§ **TASK BRIEF**
Write out the listing below exactly, and omit any images you find in it.
##### DATASET EXCERPT #####
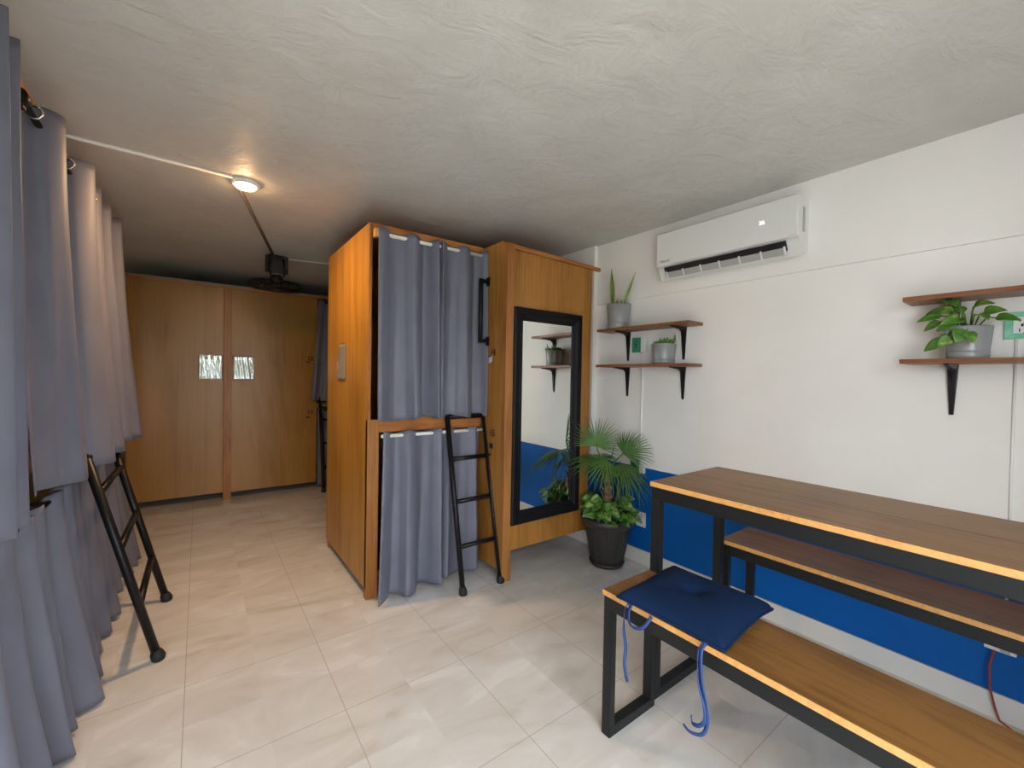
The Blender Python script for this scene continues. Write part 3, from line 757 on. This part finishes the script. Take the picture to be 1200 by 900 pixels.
def frond(org, hub, nrm, axis, ln, n=24, arc=105, droop=.35, seed=0):
    """fan leaf: petiole to the hub then leaflets radiating around axis in the plane with normal nrm"""
    rs = random.Random(seed); mb = MB(); org, hub = Vector(org), Vector(hub)
    mid = (org + hub) / 2 + Vector((0, 0, .02))
    mb.tube([org, mid, hub], [.006, .0045, .004], 6)
    ax = Vector(axis).normalized(); nr = Vector(nrm); nr = (nr - ax * nr.dot(ax)).normalized(); sd = nr.cross(ax)
    for k in range(n):
        th = math.radians(-arc + 2 * arc * k / (n - 1)) + rs.uniform(-.02, .02)
        d = (ax * math.cos(th) + sd * math.sin(th)).normalized()
        l_ = ln * (1 - .28 * (abs(th) / math.radians(arc)) ** 2) * rs.uniform(.92, 1.05)
        s2 = nr.cross(d).normalized(); rows = []
        for i in range(8):
            q = i / 7; w = .0050 * (.45 + 1.1 * q if q < .42 else .912 * max(0, 1 - (q - .42) / .58) ** .8 + .01) * ln / .22
            c = hub + d * (l_ * q) - nr * ((.10 + .05 * (k % 2)) * l_ * q) + Vector((0, 0, -droop * l_ * q ** 2.4 * (1 + .5 * rs.random())))
            rows.append([c - s2 * w + nr * w * .5, c, c + s2 * w + nr * w * .5])
        mb.grid(rows)
    clampv(mb)
    o = part('frond', mb, M['palm'], t); solidify(o, .0012)
vdir = Vector((-PX, -PY, .3)).normalized()     # roughly back toward the open room
top = (PX - .01, PY + .02, .59)
frond(top, (PX - .085, PY + .04, .80), (-.6, -.7, .35), (.1, -.12, 1), .215, 28, 100, .06, 1)
frond(top, (PX + .075, PY - .06, .75), (-.5, -.6, .6), (.45, -.50, .65), .22, 26, 80, .10, 2)
frond(top, (PX - .07, PY - .05, .71), (-.3, -.4, 1), (-.75, .15, .05), .26, 28, 110, .26, 3)
frond(top, (PX - .03, PY - .10, .69), (-.3, -.4, .9), (-.3, -.85, -.05), .23, 26, 110, .34, 4)
frond(top, (PX + .05, PY - .09, .64), (-.2, -.5, .6), (.35, -.8, -.25), .20, 20, 90, .5, 5)
frond(top, (PX - .06, PY + .06, .69), (-.5, -.3, .9), (-.8, .4, .25), .19, 20, 80, .25, 6)
frond(top, (PX + .06, PY + .06, .70), (0, -.2, 1), (.5, .6, .4), .16, 18, 90, .35, 7)
# young spear
mb = MB(); mb.tube([top, (PX + .01, PY - .01, .72), (PX + .03, PY - .03, .82)], [.006, .005, .001], 6); clampv(mb)
part('spear', mb, M['palm'], t)
# ground foliage round the trunk
for nm, mt_, cnt, sd_ in (('foliage', M['pothos'], 42, 31), ('foliage', M['pothos_d'], 56, 32)):
    rs = random.Random(sd_); mb = MB()
    for k in range(cnt):
        a = rs.uniform(0, 2 * PI)
        if nm and sd_ == 31: a = rs.choice((rs.uniform(2.2, 4.9), rs.uniform(2.8, 5.4)))
        r0 = rs.uniform(.03, .12); r1 = r0 + rs.uniform(.02, .065)
        z1_ = rs.uniform(.355, .47) - (.03 if r1 > .14 else 0)
        p0 = (PX + r0 * math.cos(a), PY + r0 * math.sin(a), .31); p1 = (PX + r1 * math.cos(a), PY + r1 * math.sin(a), z1_)
        aa = a + rs.uniform(-.7, .7)
        stemleaf(mb, p0, p1, (math.cos(aa), math.sin(aa), rs.uniform(-.5, .35)), rs.uniform(.045, .072), rs.uniform(.018, .029), rs.uniform(.2, .6))
    clampv(mb)
    solidify(part(nm, mb, mt_, t), .0012)

# ------------------------------------------------------------------ tables and benches
TL = .036
def frame_table(name, lbl, cat, x0, x1, y1, z, thick, lw, beam, y0=-.47, grp=None, boards=1, taper=0.):
    t = thing(name, lbl, cat, ((x0 + x1) / 2, (y0 + y1) / 2, 0), grp)
    zb = z - thick
    w_ = (x1 - x0) / boards
    for k in range(boards):
        part('top_board', MB().box(x0 + k * w_ + (.0006 if k else 0), x0 + (k + 1) * w_, y0, y1, zb, z, .0015), M['board'], t)
    part('edge_strip', MB().box(x0 - .003, x0 + .0005, y0, y1 + .0005, zb, z - .0008, .0006), M['edge'], t, 'bare pale cut edge')
    ya, yb = y0 + .01, y1 - .004
    part('side_beam', MB().box(x0 + .001, x0 + TL, ya, yb, zb - beam, zb, .003), M['table_metal'], t)
    part('side_beam', MB().box(x1 - TL, x1 - .001, ya, yb, zb - beam, zb, .003), M['table_metal'], t)
    for yy in (yb - TL, ya):
        part('cross_beam', MB().box(x0 + TL, x1 - TL, yy, yy + TL, zb - beam, zb, .003), M['table_metal'], t)
        for xx in (x0 + .001, x1 - lw - .001):
            part('leg', MB().box(xx, xx + lw, yy, yy + TL, 0, zb - beam, .003), M['table_metal'], t)
        part('foot_rail', MB().box(x0 + lw, x1 - lw, yy, yy + TL, .0, .035, .003), M['table_metal'], t)
    return t
frame_table('bar_table', 'long wood-topped table on a black square-tube frame', 'table', 1.432, 1.944, 1.008, .85, .019, .034, .050, boards=2)
frame_table('bench', 'near wooden bench with the blue cushion, on a black steel frame', 'bench', 1.148, 1.410, .992, .51, .018, .027, .046, grp='wooden benches at the table')
frame_table('bench', 'far wooden bench between the table and the blue wall', 'bench', 1.968, 2.248, 1.0, .51, .018, .027, .046, grp='wooden benches at the table')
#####
§ **ANSWER FOR THIS EXERCISE**
The Blender Python script for this scene continues. Write part 3, from line 757 on. This part finishes the script. Take the picture to be 1200 by 900 pixels.
def frond(org, hub, nrm, axis, ln, n=24, arc=105, droop=.35, seed=0):
    """fan leaf: petiole to the hub then leaflets radiating around axis in the plane with normal nrm"""
    rs = random.Random(seed); mb = MB(); org, hub = Vector(org), Vector(hub)
    mid = (org + hub) / 2 + Vector((0, 0, .02))
    mb.tube([org, mid, hub], [.006, .0045, .004], 6)
    ax = Vector(axis).normalized(); nr = Vector(nrm); nr = (nr - ax * nr.dot(ax)).normalized(); sd = nr.cross(ax)
    for k in range(n):
        th = math.radians(-arc + 2 * arc * k / (n - 1)) + rs.uniform(-.02, .02)
        d = (ax * math.cos(th) + sd * math.sin(th)).normalized()
        l_ = ln * (1 - .28 * (abs(th) / math.radians(arc)) ** 2) * rs.uniform(.92, 1.05)
        s2 = nr.cross(d).normalized(); rows = []
        for i in range(8):
            q = i / 7; w = .0050 * (.45 + 1.1 * q if q < .42 else .912 * max(0, 1 - (q - .42) / .58) ** .8 + .01) * ln / .22
            c = hub + d * (l_ * q) - nr * ((.10 + .05 * (k % 2)) * l_ * q) + Vector((0, 0, -droop * l_ * q ** 2.4 * (1 + .5 * rs.random())))
            rows.append([c - s2 * w + nr * w * .5, c, c + s2 * w + nr * w * .5])
        mb.grid(rows)
    clampv(mb)
    o = part('frond', mb, M['palm'], t); solidify(o, .0012)
vdir = Vector((-PX, -PY, .3)).normalized()     # roughly back toward the open room
top = (PX - .01, PY + .02, .59)
frond(top, (PX - .085, PY + .04, .80), (-.6, -.7, .35), (.1, -.12, 1), .215, 28, 100, .06, 1)
frond(top, (PX + .075, PY - .06, .75), (-.5, -.6, .6), (.45, -.50, .65), .22, 26, 80, .10, 2)
frond(top, (PX - .07, PY - .05, .71), (-.3, -.4, 1), (-.75, .15, .05), .26, 28, 110, .26, 3)
frond(top, (PX - .03, PY - .10, .69), (-.3, -.4, .9), (-.3, -.85, -.05), .23, 26, 110, .34, 4)
frond(top, (PX + .05, PY - .09, .64), (-.2, -.5, .6), (.35, -.8, -.25), .20, 20, 90, .5, 5)
frond(top, (PX - .06, PY + .06, .69), (-.5, -.3, .9), (-.8, .4, .25), .19, 20, 80, .25, 6)
frond(top, (PX + .06, PY + .06, .70), (0, -.2, 1), (.5, .6, .4), .16, 18, 90, .35, 7)
# young spear
mb = MB(); mb.tube([top, (PX + .01, PY - .01, .72), (PX + .03, PY - .03, .82)], [.006, .005, .001], 6); clampv(mb)
part('spear', mb, M['palm'], t)
# ground foliage round the trunk
for nm, mt_, cnt, sd_ in (('foliage', M['pothos'], 42, 31), ('foliage', M['pothos_d'], 56, 32)):
    rs = random.Random(sd_); mb = MB()
    for k in range(cnt):
        a = rs.uniform(0, 2 * PI)
        if nm and sd_ == 31: a = rs.choice((rs.uniform(2.2, 4.9), rs.uniform(2.8, 5.4)))
        r0 = rs.uniform(.03, .12); r1 = r0 + rs.uniform(.02, .065)
        z1_ = rs.uniform(.355, .47) - (.03 if r1 > .14 else 0)
        p0 = (PX + r0 * math.cos(a), PY + r0 * math.sin(a), .31); p1 = (PX + r1 * math.cos(a), PY + r1 * math.sin(a), z1_)
        aa = a + rs.uniform(-.7, .7)
        stemleaf(mb, p0, p1, (math.cos(aa), math.sin(aa), rs.uniform(-.5, .35)), rs.uniform(.045, .072), rs.uniform(.018, .029), rs.uniform(.2, .6))
    clampv(mb)
    solidify(part(nm, mb, mt_, t), .0012)

# ------------------------------------------------------------------ tables and benches
TL = .036
def frame_table(name, lbl, cat, x0, x1, y1, z, thick, lw, beam, y0=-.47, grp=None, boards=1, taper=0.):
    t = thing(name, lbl, cat, ((x0 + x1) / 2, (y0 + y1) / 2, 0), grp)
    zb = z - thick
    w_ = (x1 - x0) / boards
    for k in range(boards):
        part('top_board', MB().box(x0 + k * w_ + (.0006 if k else 0), x0 + (k + 1) * w_, y0, y1, zb, z, .0015), M['board'], t)
    part('edge_strip', MB().box(x0 - .003, x0 + .0005, y0, y1 + .0005, zb, z - .0008, .0006), M['edge'], t, 'bare pale cut edge')
    ya, yb = y0 + .01, y1 - .004
    part('side_beam', MB().box(x0 + .001, x0 + TL, ya, yb, zb - beam, zb, .003), M['table_metal'], t)
    part('side_beam', MB().box(x1 - TL, x1 - .001, ya, yb, zb - beam, zb, .003), M['table_metal'], t)
    for yy in (yb - TL, ya):
        part('cross_beam', MB().box(x0 + TL, x1 - TL, yy, yy + TL, zb - beam, zb, .003), M['table_metal'], t)
        for xx in (x0 + .001, x1 - lw - .001):
            part('leg', MB().box(xx, xx + lw, yy, yy + TL, 0, zb - beam, .003), M['table_metal'], t)
        part('foot_rail', MB().box(x0 + lw, x1 - lw, yy, yy + TL, .0, .035, .003), M['table_metal'], t)
    return t
frame_table('bar_table', 'long wood-topped table on a black square-tube frame', 'table', 1.432, 1.944, 1.008, .85, .019, .034, .050, boards=2)
frame_table('bench', 'near wooden bench with the blue cushion, on a black steel frame', 'bench', 1.148, 1.410, .992, .51, .018, .027, .046, grp='wooden benches at the table')
frame_table('bench', 'far wooden bench between the table and the blue wall', 'bench', 1.968, 2.248, 1.0, .51, .018, .027, .046, grp='wooden benches at the table')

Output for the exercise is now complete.